Anyway, if you’d want to debug it from the logfiles you could get back to @kieran idea connecting a usb serial and using it to write out logging.
Just run;
journalctl
without any arguments or flags.
I was certain that journalctl only started from the last boot. I was wrong. Having parsed the logs for the time from one boot to it’s termination I’m stuck with how to post so much text! I was going to use pastebin, but can’t figure it out. So I’ve opted in the end to just put it on Google Drive and share it. Here’s the link:https://drive.google.com/file/d/1_WtO-lT0v7DNtMWY121ho95eEVqjQX89/view?usp=sharing
OK, so just to confirm … the dates and times in that log file are local times for where you are and you booted at 7:41pm on Saturday evening, left it running, and at 3:57pm on Sunday afternoon (or thereabouts) it locked up?
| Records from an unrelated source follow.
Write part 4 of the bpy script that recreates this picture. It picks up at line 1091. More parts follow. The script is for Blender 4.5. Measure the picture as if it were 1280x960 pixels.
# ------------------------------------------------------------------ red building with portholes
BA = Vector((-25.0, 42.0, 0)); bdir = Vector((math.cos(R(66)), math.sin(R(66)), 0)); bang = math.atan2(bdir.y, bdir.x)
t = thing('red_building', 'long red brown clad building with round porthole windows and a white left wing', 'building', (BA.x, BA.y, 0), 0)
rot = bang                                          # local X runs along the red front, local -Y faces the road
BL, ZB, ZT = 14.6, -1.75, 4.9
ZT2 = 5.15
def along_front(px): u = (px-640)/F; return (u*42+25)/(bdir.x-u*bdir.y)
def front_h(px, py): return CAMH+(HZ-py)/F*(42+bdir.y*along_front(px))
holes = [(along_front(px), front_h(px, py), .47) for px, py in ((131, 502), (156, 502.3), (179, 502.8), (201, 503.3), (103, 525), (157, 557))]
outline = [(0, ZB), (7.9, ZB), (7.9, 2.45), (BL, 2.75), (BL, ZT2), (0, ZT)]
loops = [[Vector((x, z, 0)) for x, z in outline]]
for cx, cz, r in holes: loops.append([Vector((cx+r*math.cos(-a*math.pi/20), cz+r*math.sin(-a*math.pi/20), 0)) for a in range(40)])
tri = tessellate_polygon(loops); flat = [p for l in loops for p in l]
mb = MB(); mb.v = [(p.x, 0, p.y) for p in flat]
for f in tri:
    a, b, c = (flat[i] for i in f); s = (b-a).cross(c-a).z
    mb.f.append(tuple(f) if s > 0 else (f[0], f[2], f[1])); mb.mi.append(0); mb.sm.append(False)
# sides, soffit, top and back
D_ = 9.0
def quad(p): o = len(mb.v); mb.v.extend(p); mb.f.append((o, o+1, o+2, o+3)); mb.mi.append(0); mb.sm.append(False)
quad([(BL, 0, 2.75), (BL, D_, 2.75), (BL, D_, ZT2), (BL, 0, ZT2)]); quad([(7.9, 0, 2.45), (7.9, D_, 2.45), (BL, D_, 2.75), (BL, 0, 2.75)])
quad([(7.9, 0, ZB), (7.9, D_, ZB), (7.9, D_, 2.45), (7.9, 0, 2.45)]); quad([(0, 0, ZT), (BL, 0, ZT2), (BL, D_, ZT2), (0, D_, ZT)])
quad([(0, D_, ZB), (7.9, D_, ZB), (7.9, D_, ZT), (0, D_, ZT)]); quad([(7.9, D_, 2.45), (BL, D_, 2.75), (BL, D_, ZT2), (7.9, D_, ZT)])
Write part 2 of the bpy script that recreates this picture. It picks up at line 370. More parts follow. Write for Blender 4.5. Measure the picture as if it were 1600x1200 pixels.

If that’s right, let’s get back to assessing what state the computer is in when it locks up.
- can you ping it?
- can you SSH in?
However you might not normally be able to SSH in anyway. So you would need to confirm that you can SSH in when it is running normally and if not then you need to get SSH going first.
Actually it turns out due to my firewall settings, that I would not have been able to ssh into it anyhow. But don’t you think that by virtue of the fact that the system had completely stopped logging anything that it had hung and would respond to a ping either? I will change my firewall settings next weekend and try again, as well as ping.
The times you noted are exact. I should note that the Reboot entry would have to be for several hours later when I had to forcibly reboot the computer.